Despite the stellar academic qualifications of TFA members, skeptics worry about whether these teachers will be effective in the classroom. In a recent Dayton Daily News story, Dave Romick of the Dayton Education Association was cool to the idea, questioning whether TFA teachers will be effective, and whether TFA is a long-term solution to DPS’ staffing woes.
The research evidence on effectiveness suggests Mr. Romick shouldn’t worry, and in fact should work with the district to increase the number of TFA corps members. TFA members, on average, impact student achievement just as well, and often more than, teachers who have completed a traditional teacher-prep program—sometimes even veteran teachers. For the mounting evidence, consider studies conducted by the Urban Institute, Mathematica for math achievement in particular, the University of North Carolina, and the Tennessee State Board of Education, which have each found TFA members to outperform their traditional peers. For example, the University of North Carolina study, published in 2012, found that, compared to new, traditionally-prepared teachers, TFA members have significantly stronger impacts on student achievement.

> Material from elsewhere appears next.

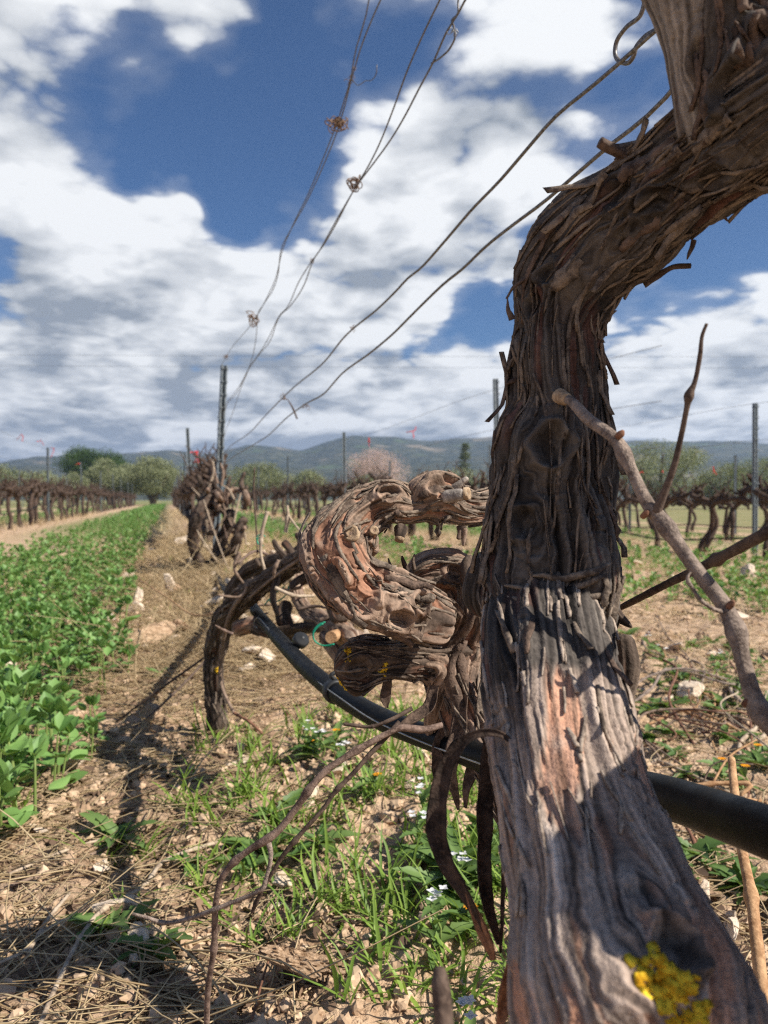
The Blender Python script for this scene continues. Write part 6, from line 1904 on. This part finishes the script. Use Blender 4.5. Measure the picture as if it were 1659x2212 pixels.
# heap of prunings right of the limb
rnd = np.random.default_rng(90)
for i in range(34):
    u0 = rnd.uniform(1330, 1420); v0 = rnd.uniform(1500, 1860)
    u1 = rnd.uniform(1560, 1720); v1 = v0 + rnd.normal(30, 75)
    if i % 5 == 0: u0, v0, u1, v1 = rnd.uniform(1360, 1460), rnd.uniform(1330, 1420), rnd.uniform(1480, 1660), rnd.uniform(1560, 1720)
    if i % 7 == 0: u0, v0, u1, v1 = rnd.uniform(1500, 1600), rnd.uniform(1400, 1500), rnd.uniform(1600, 1680), rnd.uniform(1700, 1800)
    a, b = G(u0, min(v0, 1900)), G(u1, max(1480, min(v1, 1900)))
    up = rnd.uniform(.005, .06)
    r = rnd.choice([.0016, .0022, .003, .0042], p=[.4, .3, .2, .1])
    mid = (a + b) / 2 + np.array((rnd.normal(0, .05), rnd.normal(0, .06), up)); 
    q1 = a * .75 + b * .25 + np.array((rnd.normal(0, .02), rnd.normal(0, .03), up * .7)); q3 = a * .25 + b * .75 + np.array((rnd.normal(0, .02), rnd.normal(0, .03), up * .7))
    rows = [list(a + (0, 0, .006)) + [r * 1.15], list(q1) + [r * 1.1], list(mid) + [r], list(q3) + [r * .9], list(b + (0, 0, .006)) + [r * .8]]
    V, F = cane_geo(rows, 60, 8, tuple(np.arange(.12, 1, .17)), rnd.uniform(0, 90), False)
    m = ['cane', 'cane_pale', 'cane_tan', 'cane_grey', 'cane_red'][rnd.integers(0, 5)]
    txt = {'cane': 'brown', 'cane_pale': 'pale', 'cane_tan': 'tan', 'cane_grey': 'grey', 'cane_red': 'reddish'}[m]
    o = add('pruned_cane', mesh_np('pruned_cane', V, F, True, None, M[m]), label=f'{txt} pruned cane in the heap of prunings right of the limb', cat='cane', group=f'{txt} canes in the heap of prunings')
    if r > .002 and rnd.random() < .6:
        t = rnd.uniform(.3, .7); s = a * (1 - t) + b * t + np.array((0, 0, up))
        e = s + np.array((rnd.normal(.05, .05), rnd.normal(0, .06), rnd.uniform(.01, .05)))
        V, F = cane_geo([list(s) + [r * .6], list((s + e) / 2 + rnd.normal(0, .012, 3)) + [r * .5], list(e) + [r * .35]], 24, 6, (.5,), 3, False)
        add('side_shoot', mesh_np('side_shoot', V, F, True, None, M[m]), o)
# cut stump of old wood with a green tie
st = Bark(px_ctrl([(738, 1862, .94, 26), (762, 1868, .93, 46), (785, 1888, .915, 44), (806, 1915, .90, 40), (822, 1950, .885, 42), (836, 1990, .87, 34)]), 160, 60, seed=71.0, amp=1.2, warp=1.3)
sto = add('old_stump', st.mesh('old_stump', M['bark_warm']), label='short cut piece of old vine wood sticking out of the soil', cat='stump')
green_tie(742, 1856, .92, 'green tie round the cut piece of old vine wood', .010, 6)
green_tie(752, 1790, 1.05, 'bit of green tie lying in the grass', .006, 7)

# ------------------------------------------------------------------ trees beyond the rows
def tree(u0, u1, vtop, vbase, dist, label, kind, seed, name, cat='tree', clumps=26, leaves=5200, lobes=None, group=None):
    rnd = np.random.default_rng(seed)
    b = P((u0 + u1) / 2, 1079, dist); x0, y0 = b[0], b[1]
    gz = float(ground_z(x0, y0))
    H = CAM_H + (1079 - vtop) / FPX * dist - gz
    half = (u1 - u0) / 2 / FPX * dist * 1.22
    root = add(name, None, label=label, cat=cat, group=group, loc=(x0, y0, gz))
    low = {'olive': .04, 'pine': .28, 'almond': .2, 'conifer': .08, 'bush': .02}[kind]
    mb = MB(); tips = []
    for k in range(7 if kind != 'conifer' else 1):
        a = k * 0.9 + rnd.uniform(0, .5); r = half * rnd.uniform(.35, .75); h = H * rnd.uniform(.45, .8)
        if kind == 'conifer': r, h = 0, H * .97
        pts = [(rnd.normal(0, .05), rnd.normal(0, .05), -.1), (math.cos(a) * r * .25, math.sin(a) * r * .25, h * .35), (math.cos(a) * r * .7, math.sin(a) * r * .7, h * .7), (math.cos(a) * r, math.sin(a) * r, h)]
        rr = H * .035
        mb.put(*tube(np.array([list(p) + [rr * (1 - .75 * i / 3)] for i, p in enumerate(pts)]), 12, 7, wob=.3, seed=k))
    add('trunk', mb.mesh('trunk', M['trunk']), root)
    # foliage gathered in clumps over the crown
    cl = []
    for c in range(clumps):
        if kind == 'conifer':
            t = rnd.uniform(.1, 1); a = rnd.uniform(0, 6.28); r = half * (1.02 - t) * rnd.uniform(.5, 1)
            cl.append((math.cos(a) * r, math.sin(a) * r, H * t, half * .22, half * .10))
            continue
        d = rnd.normal(size=3); d /= np.linalg.norm(d)
        q = rnd.uniform(.45, .9) ** .6
        cz = H * (low + 1) / 2 + (0 if kind != 'pine' else .08 * H); hz = H * (1 - low) / 2
        r = half * rnd.uniform(.26, .44)
        cl.append((d[0] * (half - r * .7) * q, d[1] * (half - r * .7) * q, cz + d[2] * (hz - r * .55) * q, r, r * rnd.uniform(.55, .85)))
    cl = np.array(cl)
    n = int(leaves * 1.6)
    ci = rnd.integers(0, len(cl), n)
    d = rnd.normal(size=(n, 3)); d /= np.linalg.norm(d, axis=1)[:, None]
    rad = rnd.random(n) ** .4
    pos = cl[ci, :3] + d * rad[:, None] * np.stack([cl[ci, 3], cl[ci, 3], cl[ci, 4]], 1)
    pos[:, 2] = np.maximum(pos[:, 2], .05)
    sz = dist / 68 * {'olive': .17, 'pine': .17, 'almond': .10, 'conifer': .15, 'bush': .15}[kind] * rnd.uniform(.6, 1.3, n)
    up = {'olive': .5, 'pine': .6, 'almond': .2, 'conifer': -.1, 'bush': .5}[kind]
    tone = np.clip(.5 + .35 * (rnd.random(len(cl))[ci] - .5) + rnd.normal(0, .2, n), 0, 1)
    wide = {'olive': .8, 'pine': .8, 'almond': 1.0, 'conifer': .8, 'bush': .9}[kind]
    mb = MB()
    mb.put(*instance_np(LV2 * (1, wide, 1), LF2, pos, rot_stack(rnd.uniform(0, 6.28, n), rnd.normal(up, .5, n), rnd.normal(0, .8, n), sz), tone))
    mt = {'olive': 'olive', 'bush': 'olive'}.get(kind, kind)
    add('crown', mb.mesh('crown', M[mt], False), root)
    return root


tree(130, 272, 972, 1060, 92, 'round dark green stone pine on the left', 'pine', 1, 'stone_pine', clumps=34, leaves=9000)
tree(-60, 62, 1002, 1070, 60, 'grey green olive tree cut by the left edge', 'olive', 2, 'olive_tree')
tree(62, 150, 1026, 1070, 62, 'low pale olive tree left of the pine', 'olive', 3, 'olive_tree', leaves=4200)
tree(120, 200, 1018, 1072, 58, 'low pale olive tree in front of the pine', 'olive', 4, 'olive_tree', leaves=4200)
tree(182, 292, 990, 1075, 62, 'olive tree right of the pine', 'olive', 5, 'olive_tree', leaves=6500)
tree(268, 392, 980, 1092, 60, 'tall olive tree at the end of the bean strip', 'olive', 6, 'olive_tree', leaves=9000, clumps=34)
tree(352, 452, 1008, 1090, 66, 'olive tree right of the end of the bean strip', 'olive', 7, 'olive_tree', leaves=5200)
tree(20, 130, 1014, 1070, 66, 'olive tree between the left edge and the pine', 'olive', 21, 'olive_tree', leaves=4600)
tree(225, 330, 998, 1075, 70, 'olive tree filling the gap behind the tall olive', 'olive', 22, 'olive_tree', leaves=5200)
tree(395, 480, 1022, 1075, 74, 'low olive tree behind the posts with red tape', 'olive', 23, 'olive_tree', leaves=3600)
tree(488, 624, 992, 1066, 64, 'broad olive tree in the middle distance behind the posts', 'olive', 8, 'olive_tree', leaves=8000, clumps=34)
tree(610, 712, 1013, 1066, 70, 'smaller olive tree left of the blossoming almond', 'olive', 9, 'olive_tree', leaves=4800)
tree(742, 892, 962, 1066, 62, 'almond tree in pale pink blossom', 'almond', 10, 'almond_tree', leaves=11000, clumps=40)
tree(752, 828, 1022, 1066, 52, 'brown leafless looking bush in front of the almond', 'olive', 17, 'olive_tree', leaves=2600)
tree(890, 985, 1016, 1066, 74, 'olive bush right of the blossoming almond', 'olive', 11, 'olive_tree', leaves=4600)
tree(930, 1075, 1008, 1066, 78, 'olive hedge below the small conifer', 'olive', 12, 'olive_tree', leaves=5600)
tree(978, 1032, 958, 1040, 105, 'small layered conifer above the olive hedge', 'conifer', 13, 'conifer_tree', clumps=60, leaves=2600)
tree(1328, 1520, 942, 1070, 46, 'big grey green olive tree right of the trunk', 'olive', 14, 'olive_tree', leaves=11000, clumps=44)
tree(1505, 1612, 992, 1070, 52, 'olive tree between the right-hand posts', 'olive', 15, 'olive_tree', leaves=6000)
tree(1580, 1730, 984, 1070, 54, 'olive tree cut by the right edge', 'olive', 16, 'olive_tree', leaves=6500)
tree(1060, 1200, 1000, 1070, 70, 'olive tree hidden mostly behind the old trunk', 'olive', 18, 'olive_tree', leaves=3000)

# ------------------------------------------------------------------ the air: thin haze over the whole place
def build_haze():
    x, y0, y1, z0, z1 = 3600, -300, 3000, -12, 100
    V = np.array([(a, b, c) for a in (-x, x) for b in (y0, y1) for c in (z0, z1)], float)
    F = np.array([(0, 1, 3, 2), (4, 6, 7, 5), (0, 4, 5, 1), (2, 3, 7, 6), (0, 2, 6, 4), (1, 5, 7, 3)])
    m = bpy.data.materials.new('hazy_air'); m.use_nodes = True
    nt = m.node_tree; nt.nodes.clear()
    out = nt.nodes.new('ShaderNodeOutputMaterial'); v = nt.nodes.new('ShaderNodeVolumePrincipled')
    v.inputs['Color'].default_value = (.52, .70, 1.0, 1); v.inputs['Density'].default_value = HAZE
    v.inputs['Anisotropy'].default_value = .2
    nt.links.new(v.outputs[0], out.inputs['Volume'])
    add('haze', mesh_np('haze', V, F, False, None, m), kind='stuff', label='thin bluish haze in the air')


HAZE = 5.0e-4
build_haze()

While the academic qualifications of TFA members are equal to and sometimes superior to traditional education school graduates and the evaluative research is positive toward TFA and its impact on student achievement, there remains justifiable concern about whether TFA members will stay or leave when their two-year teaching terms end. A 2011 Phi Delta Kappan survey found that 61 percent of TFAers continued as public school teachers and that 44 percent stay at their initial site placement immediately after year two. However, by year five, only 15 percent remain as a teacher at their initial site.

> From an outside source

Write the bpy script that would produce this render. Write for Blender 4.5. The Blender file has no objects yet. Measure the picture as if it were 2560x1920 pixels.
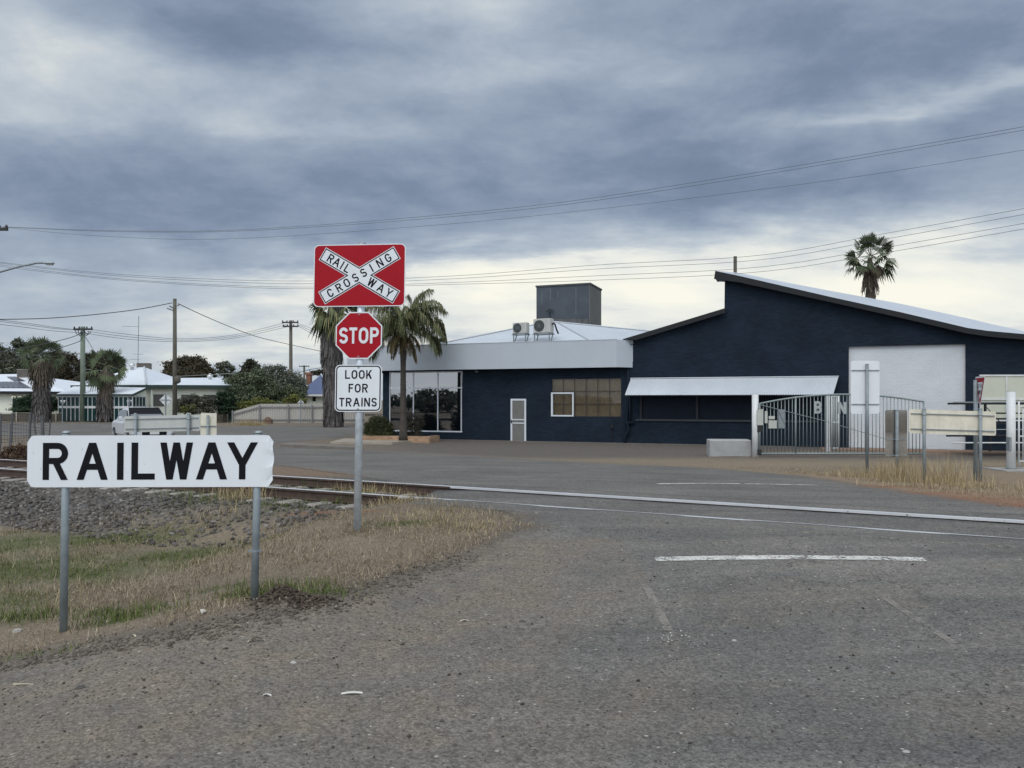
import bpy, math, random
import numpy as np
from mathutils import Vector
rng = np.random.default_rng(7)
random.seed(7)
S = bpy.context.scene
COL = S.collection
R = math.radians

# ------------------------------------------------------------------ camera
F, CX, HY, CH = 1923.0, 1280.0, 1000.0, 1.70      # focal length in photo pixels, centre column, horizon row, eye height
cam = bpy.data.cameras.new('camera'); cam.sensor_width = 36; cam.lens = 36 * F / 2560
cam.shift_y = 40 / 2560; cam.clip_start = 0.1; cam.clip_end = 5000
co = bpy.data.objects.new('camera', cam); COL.objects.link(co)
co.location = (0, 0, CH); co.rotation_euler = (R(90), 0, 0)
S.camera = co
S.view_settings.view_transform = 'Standard'; S.view_settings.look = 'None'
S.view_settings.gamma = 1.0; S.view_settings.exposure = 0.0; S.view_settings.use_curve_mapping = False

# ------------------------------------------------------------------ node helper
class NT:
    def __init__(s, tree):
        s.t = tree; s.n = tree.nodes; s.l = tree.links
    def add(s, typ, **kw):
        n = s.n.new(typ)
        for k, v in kw.items(): setattr(n, k, v)
        return n
    def put(s, sock, v):
        if v is None: return
        if isinstance(v, bpy.types.NodeSocket): s.l.new(v, sock)
        else: sock.default_value = v
    def m(s, op, a, b=None, c=None, clamp=False):
        n = s.add('ShaderNodeMath', operation=op); n.use_clamp = clamp
        s.put(n.inputs[0], a); s.put(n.inputs[1], b); s.put(n.inputs[2], c)
        return n.outputs[0]
    def noise(s, vec, scale, detail=4, rough=.55, dist=0.0, out=0):
        n = s.add('ShaderNodeTexNoise'); s.put(n.inputs['Vector'], vec)
        n.inputs['Scale'].default_value = scale; n.inputs['Detail'].default_value = detail
        n.inputs['Roughness'].default_value = rough; n.inputs['Distortion'].default_value = dist
        return n.outputs[out]
    def ramp(s, fac, stops, interp='LINEAR'):
        n = s.add('ShaderNodeValToRGB'); n.color_ramp.interpolation = interp
        e = n.color_ramp.elements
        while len(e) < len(stops): e.new(0.5)
        for q, (p, c) in zip(e, stops):
            q.position = p; q.color = (*c, 1) if len(c) == 3 else c
        s.put(n.inputs[0], fac); return n.outputs[0]
    def mix(s, fac, a, b, blend='MIX'):
        n = s.add('ShaderNodeMix', data_type='RGBA', blend_type=blend)
        s.put(n.inputs[0], fac)
        s.put(n.inputs[6], (*a, 1) if isinstance(a, tuple) and len(a) == 3 else a)
        s.put(n.inputs[7], (*b, 1) if isinstance(b, tuple) and len(b) == 3 else b)
        return n.outputs[2]
    def bump(s, h, strength=.4, dist=.01):
        n = s.add('ShaderNodeBump'); n.inputs['Strength'].default_value = strength
        n.inputs['Distance'].default_value = dist; s.put(n.inputs['Height'], h); return n.outputs[0]
    def mapr(s, v, a, b, c=0.0, d=1.0, smooth=False):
        n = s.add('ShaderNodeMapRange'); n.interpolation_type = 'SMOOTHSTEP' if smooth else 'LINEAR'
        s.put(n.inputs[0], v)
        for i, q in enumerate((a, b, c, d)): n.inputs[i + 1].default_value = q
        return n.outputs[0]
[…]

This statistic should prompt Dayton’s district and community leaders to develop a strategic plan to retain and nurture the talents of TFA members—whether in a classroom capacity or in other leadership positions—for the long-haul. Several TFA alumni have built on their classroom experiences and have launched some of the most effective educational organizations in the nation. For example, David Levin and Mike Feinberg, the co-founders of the successful KIPP charter schools, are TFA alum; as is Sarah Usdin, the founder of New Schools for New Orleans, a non-profit that invests in high-performing charters schools in the Bayou State. These are organizations that have improved the educational opportunities of high-need youth and are closing achievement gaps.
Dayton is a city badly in need of an infusion of smart, hard-working young people—in its public school system in particular.
Dayton is a city badly in need of an infusion of smart, hard-working young people—in its public school system in particular. Eight TFA teachers in Dayton Public Schools is a modest investment in human capital. Instructing 150 students or so, won’t lead the entirety of Dayton Public Schools to the land of milk and honey, next year or even the year after. But, why deny these 150 students the opportunity to learn under a talented, hard-working top college graduate? Why not try to keep these original eight in their schools for the long-term or find them leadership roles in Dayton’s education sector and beyond?
And, why not aim to increase the size of TFA incrementally over time—so long as it’s a program that proves itself worthy of the students of Dayton? Increasing the supply of intelligent, highly-motivated teachers in high-poverty areas is one piece of the education reform puzzle, and a large one at that. Teach For America helps greatly, and as such, deserves the full support of Dayton Public Schools’ administration and educator community.
Correction (4/1/13): A previous version of this post remarked that TFA was only in charter schools, throughout all Ohio. Cincinnati Public Schools, however, is working with TFA and the post has been revised to reflect this correction.